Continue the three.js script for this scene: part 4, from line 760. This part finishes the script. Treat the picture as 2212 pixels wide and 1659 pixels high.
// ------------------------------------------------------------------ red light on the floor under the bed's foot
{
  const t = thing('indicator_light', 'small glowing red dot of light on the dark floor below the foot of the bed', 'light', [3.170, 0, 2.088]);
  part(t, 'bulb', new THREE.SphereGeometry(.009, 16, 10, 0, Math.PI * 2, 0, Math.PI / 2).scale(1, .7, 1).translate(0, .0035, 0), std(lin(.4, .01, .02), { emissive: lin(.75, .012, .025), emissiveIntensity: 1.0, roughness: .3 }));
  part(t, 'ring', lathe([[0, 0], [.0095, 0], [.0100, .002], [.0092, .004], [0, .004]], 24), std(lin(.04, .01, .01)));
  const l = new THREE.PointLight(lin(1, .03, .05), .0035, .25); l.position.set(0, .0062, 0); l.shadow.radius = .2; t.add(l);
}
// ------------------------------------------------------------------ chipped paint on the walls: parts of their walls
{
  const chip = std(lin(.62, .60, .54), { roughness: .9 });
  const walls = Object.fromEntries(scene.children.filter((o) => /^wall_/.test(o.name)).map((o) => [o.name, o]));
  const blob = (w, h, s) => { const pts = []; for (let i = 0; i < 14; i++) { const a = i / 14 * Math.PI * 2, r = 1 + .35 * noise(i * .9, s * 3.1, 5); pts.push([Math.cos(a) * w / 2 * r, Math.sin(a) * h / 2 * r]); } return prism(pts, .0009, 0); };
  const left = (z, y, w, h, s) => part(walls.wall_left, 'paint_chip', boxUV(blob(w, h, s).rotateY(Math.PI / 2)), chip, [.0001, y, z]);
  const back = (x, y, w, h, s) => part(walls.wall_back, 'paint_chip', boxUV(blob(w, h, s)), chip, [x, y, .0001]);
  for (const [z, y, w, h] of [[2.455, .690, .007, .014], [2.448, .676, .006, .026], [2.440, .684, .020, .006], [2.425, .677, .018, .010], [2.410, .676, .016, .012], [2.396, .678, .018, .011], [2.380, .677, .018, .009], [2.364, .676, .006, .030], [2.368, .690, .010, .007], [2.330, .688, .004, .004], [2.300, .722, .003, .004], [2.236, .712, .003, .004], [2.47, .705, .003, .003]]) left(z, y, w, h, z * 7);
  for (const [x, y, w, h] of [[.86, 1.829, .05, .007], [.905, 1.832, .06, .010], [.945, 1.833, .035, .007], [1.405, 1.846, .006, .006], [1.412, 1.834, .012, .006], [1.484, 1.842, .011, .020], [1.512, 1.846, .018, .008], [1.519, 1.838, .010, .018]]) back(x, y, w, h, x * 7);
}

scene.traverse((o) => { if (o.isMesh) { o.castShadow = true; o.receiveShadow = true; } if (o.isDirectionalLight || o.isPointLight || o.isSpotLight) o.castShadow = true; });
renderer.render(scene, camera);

—————

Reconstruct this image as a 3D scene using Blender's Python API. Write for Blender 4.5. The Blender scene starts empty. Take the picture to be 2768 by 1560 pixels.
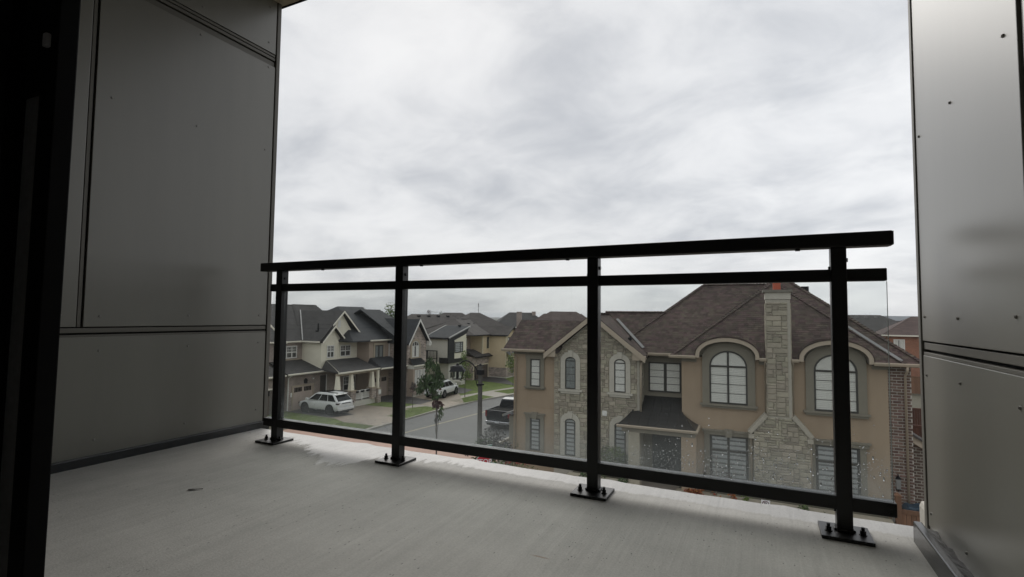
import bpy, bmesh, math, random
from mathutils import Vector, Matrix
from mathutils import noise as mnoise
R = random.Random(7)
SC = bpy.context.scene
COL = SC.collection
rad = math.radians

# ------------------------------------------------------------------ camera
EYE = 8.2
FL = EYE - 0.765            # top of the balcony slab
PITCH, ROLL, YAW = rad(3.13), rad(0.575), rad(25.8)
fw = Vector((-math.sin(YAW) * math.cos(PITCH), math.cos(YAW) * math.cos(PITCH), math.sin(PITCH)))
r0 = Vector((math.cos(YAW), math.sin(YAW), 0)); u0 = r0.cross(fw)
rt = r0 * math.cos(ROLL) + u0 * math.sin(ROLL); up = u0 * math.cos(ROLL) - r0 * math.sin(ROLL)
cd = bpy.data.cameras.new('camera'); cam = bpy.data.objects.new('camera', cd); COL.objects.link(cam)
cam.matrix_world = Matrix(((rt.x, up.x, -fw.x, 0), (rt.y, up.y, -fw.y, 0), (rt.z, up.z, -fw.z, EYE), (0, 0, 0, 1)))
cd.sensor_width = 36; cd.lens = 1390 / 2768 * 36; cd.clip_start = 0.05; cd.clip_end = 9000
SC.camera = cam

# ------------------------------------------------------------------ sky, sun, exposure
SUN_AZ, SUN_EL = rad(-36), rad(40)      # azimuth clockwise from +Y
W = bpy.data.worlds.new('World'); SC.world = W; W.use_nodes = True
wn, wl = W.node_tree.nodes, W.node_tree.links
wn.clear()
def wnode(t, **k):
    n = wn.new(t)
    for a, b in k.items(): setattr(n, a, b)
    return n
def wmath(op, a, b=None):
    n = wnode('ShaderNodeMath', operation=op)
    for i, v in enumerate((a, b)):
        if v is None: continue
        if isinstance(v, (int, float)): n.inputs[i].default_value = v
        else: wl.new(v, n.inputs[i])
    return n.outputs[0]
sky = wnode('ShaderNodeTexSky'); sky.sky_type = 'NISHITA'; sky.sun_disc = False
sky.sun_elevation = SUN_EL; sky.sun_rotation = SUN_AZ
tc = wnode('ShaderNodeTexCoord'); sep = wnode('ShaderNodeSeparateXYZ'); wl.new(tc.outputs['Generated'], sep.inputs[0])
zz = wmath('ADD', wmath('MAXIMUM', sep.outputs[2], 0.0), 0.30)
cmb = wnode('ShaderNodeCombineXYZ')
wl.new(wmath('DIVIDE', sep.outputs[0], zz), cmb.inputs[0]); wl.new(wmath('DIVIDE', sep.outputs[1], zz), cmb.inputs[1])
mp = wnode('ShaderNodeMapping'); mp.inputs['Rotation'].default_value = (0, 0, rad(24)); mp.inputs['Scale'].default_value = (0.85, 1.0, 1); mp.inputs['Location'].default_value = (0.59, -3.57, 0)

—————

Task to carry out: Look above for the line with "Reconstruct this image" and the line with "rad = math.radians", then copy exactly the lines from the first through the second, both kept, with no pictures.

Response to the task:
Reconstruct this image as a 3D scene using Blender's Python API. Write for Blender 4.5. The Blender scene starts empty. Take the picture to be 2768 by 1560 pixels.
import bpy, bmesh, math, random
from mathutils import Vector, Matrix
from mathutils import noise as mnoise
R = random.Random(7)
SC = bpy.context.scene
COL = SC.collection
rad = math.radians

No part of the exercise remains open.